Incluso, el que asume una función pública le toca descubrir que muchos de quienes aun se le acercan prefieren, discretamente, evitar tomarse fotos juntos para evitar que alguien “lo ponga en su boca”.
En los restaurantes y lugares públicos prefieren las esquinas o salones cerrados para “no exponerse”.
Poco a poco al servidor público lo están convirtiendo en una especie de “paria”, entonces aquella persona a la que le importa su dignidad, que le respeten, sabe que no basta con tener una conducta correcta para lograrlo, sino que también tiene que alejarse de los cargos públicos.
¿Entonces, a quién le estamos dejando eso?
Se corre el riesgo de que las personas dignas definitivamente se alejen de las funciones públicas y que esas plazas sean llenadas por los descarados, sinvergüenzas, incapaces, frustrados, resentidos y otras especies similares.

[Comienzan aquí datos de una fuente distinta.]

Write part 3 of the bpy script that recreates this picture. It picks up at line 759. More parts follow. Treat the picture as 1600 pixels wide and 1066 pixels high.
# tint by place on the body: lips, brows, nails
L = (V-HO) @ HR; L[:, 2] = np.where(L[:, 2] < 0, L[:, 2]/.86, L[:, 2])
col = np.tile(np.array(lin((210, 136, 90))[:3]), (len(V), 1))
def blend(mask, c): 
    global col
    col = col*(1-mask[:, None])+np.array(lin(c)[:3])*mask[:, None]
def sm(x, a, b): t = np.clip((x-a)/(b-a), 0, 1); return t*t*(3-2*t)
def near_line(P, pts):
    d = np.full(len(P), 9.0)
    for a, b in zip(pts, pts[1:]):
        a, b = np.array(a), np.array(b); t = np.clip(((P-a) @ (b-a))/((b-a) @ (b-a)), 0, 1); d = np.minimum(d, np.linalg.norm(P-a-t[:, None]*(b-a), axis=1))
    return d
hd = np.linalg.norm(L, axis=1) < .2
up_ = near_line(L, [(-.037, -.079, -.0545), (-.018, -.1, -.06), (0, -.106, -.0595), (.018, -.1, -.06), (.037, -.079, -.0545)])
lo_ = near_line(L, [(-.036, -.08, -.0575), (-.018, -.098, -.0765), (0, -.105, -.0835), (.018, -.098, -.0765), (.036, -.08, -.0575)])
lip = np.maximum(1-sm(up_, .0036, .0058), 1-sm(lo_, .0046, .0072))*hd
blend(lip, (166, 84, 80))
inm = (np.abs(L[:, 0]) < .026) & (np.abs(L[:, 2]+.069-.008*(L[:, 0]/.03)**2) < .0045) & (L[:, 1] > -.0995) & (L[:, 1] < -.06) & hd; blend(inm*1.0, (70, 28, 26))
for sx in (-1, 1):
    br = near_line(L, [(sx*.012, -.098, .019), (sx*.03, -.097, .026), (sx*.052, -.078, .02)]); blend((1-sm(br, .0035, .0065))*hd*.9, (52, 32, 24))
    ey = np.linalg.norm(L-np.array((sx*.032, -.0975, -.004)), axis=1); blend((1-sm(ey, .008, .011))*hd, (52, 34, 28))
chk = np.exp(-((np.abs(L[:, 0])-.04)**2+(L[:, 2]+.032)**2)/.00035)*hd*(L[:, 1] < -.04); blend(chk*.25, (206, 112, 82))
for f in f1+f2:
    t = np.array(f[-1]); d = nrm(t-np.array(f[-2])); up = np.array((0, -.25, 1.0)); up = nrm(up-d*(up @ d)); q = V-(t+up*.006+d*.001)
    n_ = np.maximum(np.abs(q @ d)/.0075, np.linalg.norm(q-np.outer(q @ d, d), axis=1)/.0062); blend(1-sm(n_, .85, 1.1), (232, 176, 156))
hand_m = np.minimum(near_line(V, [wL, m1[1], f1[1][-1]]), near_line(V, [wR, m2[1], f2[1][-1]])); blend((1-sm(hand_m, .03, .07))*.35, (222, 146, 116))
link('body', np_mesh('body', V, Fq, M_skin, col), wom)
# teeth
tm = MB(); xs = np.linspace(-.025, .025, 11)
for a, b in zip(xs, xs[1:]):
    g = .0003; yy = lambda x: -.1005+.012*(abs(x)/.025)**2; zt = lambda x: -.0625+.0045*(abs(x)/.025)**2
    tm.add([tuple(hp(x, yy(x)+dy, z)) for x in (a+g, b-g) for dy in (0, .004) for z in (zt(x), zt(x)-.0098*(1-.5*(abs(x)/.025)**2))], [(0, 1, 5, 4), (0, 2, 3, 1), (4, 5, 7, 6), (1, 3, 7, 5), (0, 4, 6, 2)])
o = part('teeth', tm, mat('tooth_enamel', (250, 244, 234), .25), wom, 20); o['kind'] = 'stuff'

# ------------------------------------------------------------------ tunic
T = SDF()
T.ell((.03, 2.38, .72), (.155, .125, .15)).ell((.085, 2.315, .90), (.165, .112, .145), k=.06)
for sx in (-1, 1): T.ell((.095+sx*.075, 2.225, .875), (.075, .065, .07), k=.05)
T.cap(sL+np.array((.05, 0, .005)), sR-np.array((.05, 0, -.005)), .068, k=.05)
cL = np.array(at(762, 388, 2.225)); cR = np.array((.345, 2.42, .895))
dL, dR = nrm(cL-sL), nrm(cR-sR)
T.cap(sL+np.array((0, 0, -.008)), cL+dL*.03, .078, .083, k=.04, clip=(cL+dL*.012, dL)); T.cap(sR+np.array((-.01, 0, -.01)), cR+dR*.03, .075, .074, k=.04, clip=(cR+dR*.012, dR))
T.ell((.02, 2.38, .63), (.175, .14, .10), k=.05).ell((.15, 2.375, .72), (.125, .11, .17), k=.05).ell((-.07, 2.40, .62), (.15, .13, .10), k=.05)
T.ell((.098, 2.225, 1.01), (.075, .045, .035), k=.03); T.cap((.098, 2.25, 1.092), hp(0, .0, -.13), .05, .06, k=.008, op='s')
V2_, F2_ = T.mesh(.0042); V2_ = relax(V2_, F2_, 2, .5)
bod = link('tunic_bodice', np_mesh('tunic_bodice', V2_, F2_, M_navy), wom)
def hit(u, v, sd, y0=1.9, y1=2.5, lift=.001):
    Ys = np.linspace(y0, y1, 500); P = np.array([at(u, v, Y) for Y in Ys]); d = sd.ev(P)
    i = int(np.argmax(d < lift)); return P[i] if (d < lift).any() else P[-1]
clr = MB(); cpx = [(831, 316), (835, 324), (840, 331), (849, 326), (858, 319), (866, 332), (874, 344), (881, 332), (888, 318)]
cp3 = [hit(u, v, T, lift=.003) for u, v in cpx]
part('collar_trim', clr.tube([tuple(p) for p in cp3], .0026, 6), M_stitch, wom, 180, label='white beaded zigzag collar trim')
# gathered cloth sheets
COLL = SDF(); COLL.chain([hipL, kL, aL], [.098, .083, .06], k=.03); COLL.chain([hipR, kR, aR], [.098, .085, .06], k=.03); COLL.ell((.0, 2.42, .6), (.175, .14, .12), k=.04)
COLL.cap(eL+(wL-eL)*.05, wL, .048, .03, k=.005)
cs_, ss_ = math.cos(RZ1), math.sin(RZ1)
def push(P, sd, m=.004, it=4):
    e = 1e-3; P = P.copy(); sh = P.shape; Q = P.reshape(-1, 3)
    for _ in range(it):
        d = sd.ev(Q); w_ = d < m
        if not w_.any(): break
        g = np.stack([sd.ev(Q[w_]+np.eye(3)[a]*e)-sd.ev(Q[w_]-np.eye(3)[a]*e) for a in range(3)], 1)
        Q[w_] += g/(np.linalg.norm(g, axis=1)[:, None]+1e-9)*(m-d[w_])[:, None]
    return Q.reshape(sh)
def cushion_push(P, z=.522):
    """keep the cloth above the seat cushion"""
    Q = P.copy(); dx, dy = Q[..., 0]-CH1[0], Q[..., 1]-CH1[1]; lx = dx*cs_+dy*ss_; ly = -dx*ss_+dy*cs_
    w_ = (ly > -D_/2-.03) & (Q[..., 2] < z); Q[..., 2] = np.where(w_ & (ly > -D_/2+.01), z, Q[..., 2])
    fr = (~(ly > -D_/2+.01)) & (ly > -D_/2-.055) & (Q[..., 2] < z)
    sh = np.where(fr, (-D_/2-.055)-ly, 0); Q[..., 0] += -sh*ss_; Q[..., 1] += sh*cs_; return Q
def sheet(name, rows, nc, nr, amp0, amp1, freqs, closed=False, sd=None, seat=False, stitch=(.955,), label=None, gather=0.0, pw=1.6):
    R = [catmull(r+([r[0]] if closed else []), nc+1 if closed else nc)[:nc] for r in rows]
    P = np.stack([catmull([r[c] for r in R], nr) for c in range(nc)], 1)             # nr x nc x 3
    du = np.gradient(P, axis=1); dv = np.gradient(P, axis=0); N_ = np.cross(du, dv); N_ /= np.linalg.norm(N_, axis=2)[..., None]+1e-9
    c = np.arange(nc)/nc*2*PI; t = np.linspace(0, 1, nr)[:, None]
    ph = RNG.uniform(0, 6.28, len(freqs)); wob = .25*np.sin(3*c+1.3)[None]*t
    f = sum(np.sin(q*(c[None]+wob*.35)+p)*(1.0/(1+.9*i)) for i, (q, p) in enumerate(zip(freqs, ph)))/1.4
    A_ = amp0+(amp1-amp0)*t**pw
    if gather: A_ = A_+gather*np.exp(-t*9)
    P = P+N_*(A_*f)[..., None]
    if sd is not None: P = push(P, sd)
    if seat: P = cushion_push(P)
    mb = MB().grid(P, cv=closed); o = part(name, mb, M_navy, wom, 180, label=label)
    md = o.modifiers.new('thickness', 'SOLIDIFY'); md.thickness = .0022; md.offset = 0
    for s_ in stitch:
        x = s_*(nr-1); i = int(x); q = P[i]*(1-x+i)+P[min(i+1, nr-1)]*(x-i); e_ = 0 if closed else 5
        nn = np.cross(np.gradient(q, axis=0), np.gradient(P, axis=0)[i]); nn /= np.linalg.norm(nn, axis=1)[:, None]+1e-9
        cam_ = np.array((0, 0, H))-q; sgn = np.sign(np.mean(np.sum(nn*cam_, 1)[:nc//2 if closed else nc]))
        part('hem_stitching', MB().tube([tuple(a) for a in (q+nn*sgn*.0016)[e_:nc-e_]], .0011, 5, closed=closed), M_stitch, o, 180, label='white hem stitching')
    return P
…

No todo el que quiere servir está dispuesto a hacerlo a cambio de su prestigio o el sosiego suyo y de su familia.
No tendremos en las funciones públicas a personas honorables si para ejercerla tienen que perder el honor.
Peor aun, si convertimos el servicio público en un tigre del que luego resulta difícil desmontarse, no nos sorprendamos de que quienes se arriesguen a montarlo luego quieran mantenerse encima para no ser devorados.